Along with a love of one’s work, Sciolto cites honesty and being fair as essential attributes.

He remembers – the rage is still in his voice today – being told by school officials that he wouldn’t amount to anything and he would be best off working for his father but he didn’t do that. As it turned out, his own son came into the business, and his daughter, Nancy. She keeps the books, along with his granddaughter, Doreen. There are two more daughters, Donna and Elizabeth Ann, who are not in the business.

“I should have had three sons and one daughter,” he laughs. “Then I’d be fishing every day.”

Family has always been an important part of Sciolto’s life. Family photos adorn the office walls, along with letters from customers and mementoes of the family gathered for a picnic on the banks of Print Works Pond, which is in back of the Dyer Avenue shop. Later photos include a camper and a summer cottage they had at Matunuck. For many years, Sciolto and his wife spent their winters in Florida, although he was bored with a lack of work. He took up making dollhouse chairs just to do something with his hands.

Doreen laughs as she recalls the story of how her grandparents met. Sciolto and a friend used to frequent the dancing halls popular at the time. On entering one of them on Federal Hill one night, the boys spotted two girls and Sciolto said, “I’ll take the short one.”

The short one was Gertrude and she was his wife for 71 years. They hit it off immediately but Sciolto wouldn’t marry until he knew he had enough money so she didn’t have to work. It took two years.

Until about 10 years ago, they went dancing regularly.

After Gertrude’s death at 93 last July, Sciolto takes more and more solace in the business and helping his son and working with stone. He talks about stone as if it had life. Westerly granite, which is no longer available, he says, was some of the best for carving. Now, some of the better stone comes from Barre, Vt.

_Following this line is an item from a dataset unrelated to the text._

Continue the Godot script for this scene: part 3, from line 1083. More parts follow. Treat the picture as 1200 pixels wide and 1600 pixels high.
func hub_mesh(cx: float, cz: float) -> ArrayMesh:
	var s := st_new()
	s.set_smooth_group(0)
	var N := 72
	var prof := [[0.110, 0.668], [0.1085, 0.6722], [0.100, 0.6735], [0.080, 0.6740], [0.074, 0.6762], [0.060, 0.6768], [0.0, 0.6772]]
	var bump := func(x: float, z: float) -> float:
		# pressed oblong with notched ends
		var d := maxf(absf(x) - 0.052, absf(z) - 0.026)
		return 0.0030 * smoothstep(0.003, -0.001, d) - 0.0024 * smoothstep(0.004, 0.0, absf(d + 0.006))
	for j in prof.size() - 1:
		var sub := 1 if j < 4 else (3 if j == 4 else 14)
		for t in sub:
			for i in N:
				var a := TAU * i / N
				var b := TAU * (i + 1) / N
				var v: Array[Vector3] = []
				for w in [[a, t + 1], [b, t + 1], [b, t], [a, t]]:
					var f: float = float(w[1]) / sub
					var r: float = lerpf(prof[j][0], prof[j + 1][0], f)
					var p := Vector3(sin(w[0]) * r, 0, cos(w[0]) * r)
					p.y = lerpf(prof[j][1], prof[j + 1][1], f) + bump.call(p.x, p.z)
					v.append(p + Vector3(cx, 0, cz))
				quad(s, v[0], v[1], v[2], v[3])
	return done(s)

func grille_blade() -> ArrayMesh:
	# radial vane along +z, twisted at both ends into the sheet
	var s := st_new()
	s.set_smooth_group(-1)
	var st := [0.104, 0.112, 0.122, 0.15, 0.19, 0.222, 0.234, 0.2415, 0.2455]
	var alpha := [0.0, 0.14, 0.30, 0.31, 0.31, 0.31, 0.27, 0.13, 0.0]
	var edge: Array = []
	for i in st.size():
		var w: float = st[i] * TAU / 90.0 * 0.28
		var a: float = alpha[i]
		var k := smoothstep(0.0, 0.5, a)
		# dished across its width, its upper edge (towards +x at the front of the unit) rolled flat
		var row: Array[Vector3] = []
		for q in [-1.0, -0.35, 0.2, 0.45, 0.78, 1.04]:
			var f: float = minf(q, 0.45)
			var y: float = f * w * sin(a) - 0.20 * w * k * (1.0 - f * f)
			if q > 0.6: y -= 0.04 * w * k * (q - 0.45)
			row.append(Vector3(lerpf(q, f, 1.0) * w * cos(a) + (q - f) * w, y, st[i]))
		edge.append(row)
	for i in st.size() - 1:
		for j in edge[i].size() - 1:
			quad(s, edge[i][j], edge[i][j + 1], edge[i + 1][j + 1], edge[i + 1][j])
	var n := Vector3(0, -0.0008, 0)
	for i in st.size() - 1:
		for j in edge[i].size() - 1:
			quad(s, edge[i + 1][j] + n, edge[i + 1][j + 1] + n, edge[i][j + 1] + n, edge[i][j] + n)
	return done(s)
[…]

Sciolto looked over the pictures and news clippings that adorn the office. He pointed to a photograph of the Bishop Russell McVinney memorial. It is one of many that his company built. The company also built the memorial for the victims of the Station Nightclub fire in nearby St. Ann’s Cemetery; it features a large angel with outstretched wings.

The work of carving has changed with the ages. Diamond bit chisels and saws have replaced tools that required almost constant sharpening. Computers layout what is to be cut into the stone. But some carving is still done by hand, although a lot of it is imported from Italy.

Looking back, Sciolto has only one regret.

He wishes his father, who died at the age of 51, had lived long enough to see him succeed. Now Sciolto exults in the work of his son.